Lucía claro, desde un principio, que Nicolás Maduro no estaba preparado para llevar las riendas de una nación de la jerarquía histórica, económica y social, de Venezuela. Lo corroboró él mismo en su primer mensaje ante la Asamblea Nacional, al confesar que jamás se imaginó llevar colgada sobre su pecho, algún día, la banda presidencial (por cierto, se la cruzó al revés). Era, y es, un accidente. La opción desesperada de su mentor, el obligado descarte, en los nebulosos y acuciantes trances de la muerte.

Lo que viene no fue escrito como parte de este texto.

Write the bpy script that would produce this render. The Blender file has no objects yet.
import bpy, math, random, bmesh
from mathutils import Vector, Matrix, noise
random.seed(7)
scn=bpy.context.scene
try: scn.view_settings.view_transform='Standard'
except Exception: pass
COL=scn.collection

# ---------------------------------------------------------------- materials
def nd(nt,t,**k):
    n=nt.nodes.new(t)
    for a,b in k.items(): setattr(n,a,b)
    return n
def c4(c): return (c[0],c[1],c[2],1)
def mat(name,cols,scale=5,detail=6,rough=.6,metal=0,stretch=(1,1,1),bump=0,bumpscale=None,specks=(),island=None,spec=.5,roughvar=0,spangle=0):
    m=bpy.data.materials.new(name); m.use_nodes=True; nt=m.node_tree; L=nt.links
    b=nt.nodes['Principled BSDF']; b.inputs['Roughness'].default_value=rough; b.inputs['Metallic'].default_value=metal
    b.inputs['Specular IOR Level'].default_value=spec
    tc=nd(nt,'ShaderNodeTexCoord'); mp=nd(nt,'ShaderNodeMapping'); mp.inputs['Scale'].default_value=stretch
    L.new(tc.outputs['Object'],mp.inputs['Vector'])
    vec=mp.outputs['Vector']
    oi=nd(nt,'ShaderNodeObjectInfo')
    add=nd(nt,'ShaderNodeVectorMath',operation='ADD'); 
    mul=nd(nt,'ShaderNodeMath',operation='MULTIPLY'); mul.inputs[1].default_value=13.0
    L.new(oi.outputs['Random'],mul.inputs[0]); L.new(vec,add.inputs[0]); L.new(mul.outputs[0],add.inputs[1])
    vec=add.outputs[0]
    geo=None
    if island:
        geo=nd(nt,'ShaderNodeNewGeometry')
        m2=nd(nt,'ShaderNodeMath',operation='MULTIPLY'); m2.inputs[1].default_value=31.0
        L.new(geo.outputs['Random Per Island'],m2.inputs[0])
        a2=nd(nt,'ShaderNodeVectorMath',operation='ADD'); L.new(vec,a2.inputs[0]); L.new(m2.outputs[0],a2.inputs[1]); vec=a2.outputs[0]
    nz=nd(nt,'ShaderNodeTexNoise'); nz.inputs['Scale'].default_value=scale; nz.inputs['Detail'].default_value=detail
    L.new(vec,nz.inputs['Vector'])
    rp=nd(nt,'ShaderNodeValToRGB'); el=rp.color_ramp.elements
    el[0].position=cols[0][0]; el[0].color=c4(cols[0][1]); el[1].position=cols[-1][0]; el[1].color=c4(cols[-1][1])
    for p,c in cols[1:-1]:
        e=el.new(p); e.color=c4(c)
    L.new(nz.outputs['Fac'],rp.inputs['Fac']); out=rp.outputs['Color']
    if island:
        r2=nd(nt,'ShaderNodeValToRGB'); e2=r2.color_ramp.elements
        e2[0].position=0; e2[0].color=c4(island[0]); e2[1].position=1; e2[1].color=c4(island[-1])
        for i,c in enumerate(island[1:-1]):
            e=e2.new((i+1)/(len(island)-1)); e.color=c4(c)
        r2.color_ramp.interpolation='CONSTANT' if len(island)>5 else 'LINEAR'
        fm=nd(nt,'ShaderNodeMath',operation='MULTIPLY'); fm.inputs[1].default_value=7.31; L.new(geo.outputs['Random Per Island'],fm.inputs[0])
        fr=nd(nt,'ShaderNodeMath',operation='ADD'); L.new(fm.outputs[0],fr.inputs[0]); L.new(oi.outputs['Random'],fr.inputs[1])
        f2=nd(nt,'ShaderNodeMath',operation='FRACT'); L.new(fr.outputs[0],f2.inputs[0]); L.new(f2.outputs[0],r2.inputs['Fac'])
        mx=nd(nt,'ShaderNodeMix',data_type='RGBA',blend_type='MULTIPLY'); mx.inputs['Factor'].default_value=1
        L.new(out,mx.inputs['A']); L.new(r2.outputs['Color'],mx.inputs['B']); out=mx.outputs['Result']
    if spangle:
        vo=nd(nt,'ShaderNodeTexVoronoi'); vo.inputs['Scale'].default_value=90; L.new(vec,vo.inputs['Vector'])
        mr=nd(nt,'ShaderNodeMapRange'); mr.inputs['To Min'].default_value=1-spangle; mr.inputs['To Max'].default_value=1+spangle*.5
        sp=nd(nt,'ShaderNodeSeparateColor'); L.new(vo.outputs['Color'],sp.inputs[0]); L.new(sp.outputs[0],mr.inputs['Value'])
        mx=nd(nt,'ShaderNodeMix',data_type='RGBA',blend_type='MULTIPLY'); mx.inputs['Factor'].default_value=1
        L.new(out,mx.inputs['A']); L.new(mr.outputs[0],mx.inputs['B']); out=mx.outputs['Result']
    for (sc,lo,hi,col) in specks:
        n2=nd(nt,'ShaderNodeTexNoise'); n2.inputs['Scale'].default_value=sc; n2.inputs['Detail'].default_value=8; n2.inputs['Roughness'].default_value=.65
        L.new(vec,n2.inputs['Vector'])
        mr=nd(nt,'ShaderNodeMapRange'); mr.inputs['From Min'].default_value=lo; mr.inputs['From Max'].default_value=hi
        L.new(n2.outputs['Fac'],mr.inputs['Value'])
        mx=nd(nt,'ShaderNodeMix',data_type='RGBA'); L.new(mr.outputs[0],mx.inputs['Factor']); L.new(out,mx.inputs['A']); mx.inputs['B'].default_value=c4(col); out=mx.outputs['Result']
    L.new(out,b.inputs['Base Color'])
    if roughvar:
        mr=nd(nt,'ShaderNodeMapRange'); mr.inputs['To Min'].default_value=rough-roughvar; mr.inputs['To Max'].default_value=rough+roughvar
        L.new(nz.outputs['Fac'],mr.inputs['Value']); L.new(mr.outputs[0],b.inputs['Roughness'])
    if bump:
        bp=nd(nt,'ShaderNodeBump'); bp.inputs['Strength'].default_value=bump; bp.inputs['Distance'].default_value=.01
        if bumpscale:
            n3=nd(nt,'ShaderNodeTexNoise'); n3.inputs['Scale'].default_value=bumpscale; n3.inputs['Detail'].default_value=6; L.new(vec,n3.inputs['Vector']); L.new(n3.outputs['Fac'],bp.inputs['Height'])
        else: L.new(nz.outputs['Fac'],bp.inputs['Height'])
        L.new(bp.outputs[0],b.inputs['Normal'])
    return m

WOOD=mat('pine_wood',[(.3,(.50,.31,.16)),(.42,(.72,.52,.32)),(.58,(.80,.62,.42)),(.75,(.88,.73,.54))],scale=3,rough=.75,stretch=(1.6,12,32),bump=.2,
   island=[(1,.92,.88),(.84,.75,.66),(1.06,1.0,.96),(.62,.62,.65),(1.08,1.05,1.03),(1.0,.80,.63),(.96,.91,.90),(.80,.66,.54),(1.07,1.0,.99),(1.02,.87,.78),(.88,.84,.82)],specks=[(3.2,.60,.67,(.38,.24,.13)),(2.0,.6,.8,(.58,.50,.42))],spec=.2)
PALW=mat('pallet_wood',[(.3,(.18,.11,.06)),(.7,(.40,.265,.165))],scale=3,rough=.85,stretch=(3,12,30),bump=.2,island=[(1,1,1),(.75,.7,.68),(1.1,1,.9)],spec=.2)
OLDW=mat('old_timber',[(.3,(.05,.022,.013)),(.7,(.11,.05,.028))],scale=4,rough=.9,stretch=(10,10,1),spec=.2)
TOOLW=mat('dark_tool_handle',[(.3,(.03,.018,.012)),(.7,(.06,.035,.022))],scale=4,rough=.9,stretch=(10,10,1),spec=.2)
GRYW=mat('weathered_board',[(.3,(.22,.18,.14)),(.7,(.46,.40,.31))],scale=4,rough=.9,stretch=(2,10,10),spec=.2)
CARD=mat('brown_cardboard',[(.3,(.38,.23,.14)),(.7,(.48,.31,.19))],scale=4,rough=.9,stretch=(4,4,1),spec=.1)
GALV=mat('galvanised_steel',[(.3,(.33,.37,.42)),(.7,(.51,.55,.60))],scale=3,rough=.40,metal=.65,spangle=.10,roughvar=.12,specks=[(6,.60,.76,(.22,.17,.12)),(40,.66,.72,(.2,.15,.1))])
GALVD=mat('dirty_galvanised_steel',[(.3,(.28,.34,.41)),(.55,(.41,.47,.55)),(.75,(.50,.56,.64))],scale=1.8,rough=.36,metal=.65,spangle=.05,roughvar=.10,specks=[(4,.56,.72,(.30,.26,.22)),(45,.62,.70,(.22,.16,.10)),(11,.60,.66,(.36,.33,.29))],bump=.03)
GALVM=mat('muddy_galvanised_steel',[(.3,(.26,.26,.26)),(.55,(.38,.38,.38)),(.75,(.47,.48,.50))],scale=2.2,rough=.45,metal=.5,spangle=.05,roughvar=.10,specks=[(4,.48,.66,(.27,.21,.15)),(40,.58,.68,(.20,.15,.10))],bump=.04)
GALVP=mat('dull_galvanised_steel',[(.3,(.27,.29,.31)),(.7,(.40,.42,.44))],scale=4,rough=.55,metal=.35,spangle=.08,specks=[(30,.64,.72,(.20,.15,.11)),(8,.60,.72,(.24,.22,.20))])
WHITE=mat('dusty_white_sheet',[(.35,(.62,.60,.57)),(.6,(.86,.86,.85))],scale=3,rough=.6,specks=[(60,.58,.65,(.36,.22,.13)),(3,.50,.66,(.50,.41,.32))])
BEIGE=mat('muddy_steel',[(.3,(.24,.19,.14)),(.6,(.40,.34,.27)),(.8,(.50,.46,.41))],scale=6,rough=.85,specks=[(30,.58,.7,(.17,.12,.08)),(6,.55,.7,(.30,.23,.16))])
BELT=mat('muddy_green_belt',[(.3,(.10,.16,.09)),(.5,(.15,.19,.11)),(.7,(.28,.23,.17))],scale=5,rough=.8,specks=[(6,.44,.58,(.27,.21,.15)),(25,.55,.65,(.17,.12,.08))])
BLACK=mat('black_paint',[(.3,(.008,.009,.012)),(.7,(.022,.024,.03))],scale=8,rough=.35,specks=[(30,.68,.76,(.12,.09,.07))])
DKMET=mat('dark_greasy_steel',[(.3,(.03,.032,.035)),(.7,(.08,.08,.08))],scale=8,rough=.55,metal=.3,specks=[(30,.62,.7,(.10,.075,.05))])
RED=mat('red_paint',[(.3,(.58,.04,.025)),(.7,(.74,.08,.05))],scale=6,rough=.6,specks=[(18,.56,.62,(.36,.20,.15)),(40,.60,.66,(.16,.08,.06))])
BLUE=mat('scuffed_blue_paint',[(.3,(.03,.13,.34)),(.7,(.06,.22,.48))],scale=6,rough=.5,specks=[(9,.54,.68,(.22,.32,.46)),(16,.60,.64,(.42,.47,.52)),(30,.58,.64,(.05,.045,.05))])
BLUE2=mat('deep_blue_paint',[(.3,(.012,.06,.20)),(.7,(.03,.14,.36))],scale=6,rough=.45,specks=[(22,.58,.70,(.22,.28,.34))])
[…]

Lo peor es que en el tiempo que lleva en Miraflores no ha hecho ningún esfuerzo en colocarse a la altura de su grave responsabilidad. Todo lo contrario. Pésima copia, deplorable caricatura del «comandante eterno», sin su carisma ni asomo de su ingenio seductor, carente de olfato, torpe y turbio, presa de su entorno, sólo ha logrado reproducir, abultados, los defectos de Hugo Chávez, al punto de que muchos de sus más encarnizados detractores ahora lo añoran. No ha aprendido las artes de gobernar. En su inmensa necedad no alcanza a descubrir el principio de gobernabilidad, no descifra la natural tensión que en toda sociedad priva entre el sujeto y el poder.
Ya en su elección de abril, plagada de ventajismo y nula transparencia, se notó una temprana frustración dentro del universo chavista. Pese a ser puestos a jurar ante el finado, en la invasiva propaganda, unos 800.000 afectos al oficialismo no votaron por Maduro. En Aporrea, un diario emblemático de la revolución, Juan Gómez Muñoz se descargó así, entero, su despecho: «Ganamos sí, pero creo que ha sido la primera victoria con un desagradable y auténtico sabor a derrota».
Ahora es la nación, en su conjunto, la que se siente indignada. Se ha puesto de pie, dispuesta a pasar, desafiante, por encima de las barreras del miedo y a encarar los sanguinarios desgarrones de la violencia oficial. Hay impaciencia, hay agitación, hay rabia. Y justo cuando un dolor inmenso se incrustaba en el corazón de la patria, el coraje que sopla desde las montañas andinas y el irreverente entusiasmo por la lucha reflejado en el rostro imberbe de nuestros estudiantes, rescató de nuevo la ilusión, el aliento, la fe en nosotros mismos.
Del lado del Gobierno, en cambio, se percibe un peligroso desequilibrio que nada bueno augura. De la fabulosa guerra asimétrica contra el Imperio se ha pasado a dar manotazos impertinentes, sin orden ni concierto. Los fantasmas ahora rondan además desde Colombia, México, Panamá, Chile. Ya no basta encadenar, comprar plantas televisoras y estaciones de radio al por mayor, dejar a los periódicos sin papel, bloquear las redes sociales. También se suspenden pasaportes a quienes protesten, aunque antes se anunció que irían presos. A la GNB, la PNB, la Aviación, el Ejército y sus tanquetas, suman ahora a los tupamaros. Sospechar que Patricia Janiot transporta cocaína en sus sandalias; retirarles las credenciales a los corresponsales de CNN para devolvérselas unas horas más tarde; mandarles una batería de rasantes aviones Sukhoi a los tachirenses y sus improvisadas trincheras; amenazar con cortar el suministro de combustible en zonas bajo «asedio fascista»; y detenerse, en medio de este caos, para regular los tatuajes y alargar el asueto de Carnaval, todo eso describe a un régimen fuera de sus cabales. Y si, encima, el Presidente, tras ocho muertes y 137 heridos en protestas, 18 casos de torturas documentados por Provea y 506 detenciones, se permite decir que «han querido vender la idea de que el Gobierno reprime», queda entonces en evidencia un desprecio absoluto por los derechos humanos y las formalidades de la democracia.
Es tiempo de sensatez, de pensar bien cada paso. Pero, es preciso advertirlo, es la hora de no desmayar, de no ceder a la comodidad, a la inmediatez. Confucio lo diría de esta manera: Cabeza fría, corazón caliente y larga la mano. La situación del país es, sencillamente, insostenible. No merecemos vivir así, ni el futuro que esto nos asegura. Cada día que transcurre se vuelve más pesado, costoso y criminal, el lastre que este Gobierno deja como ominoso legado.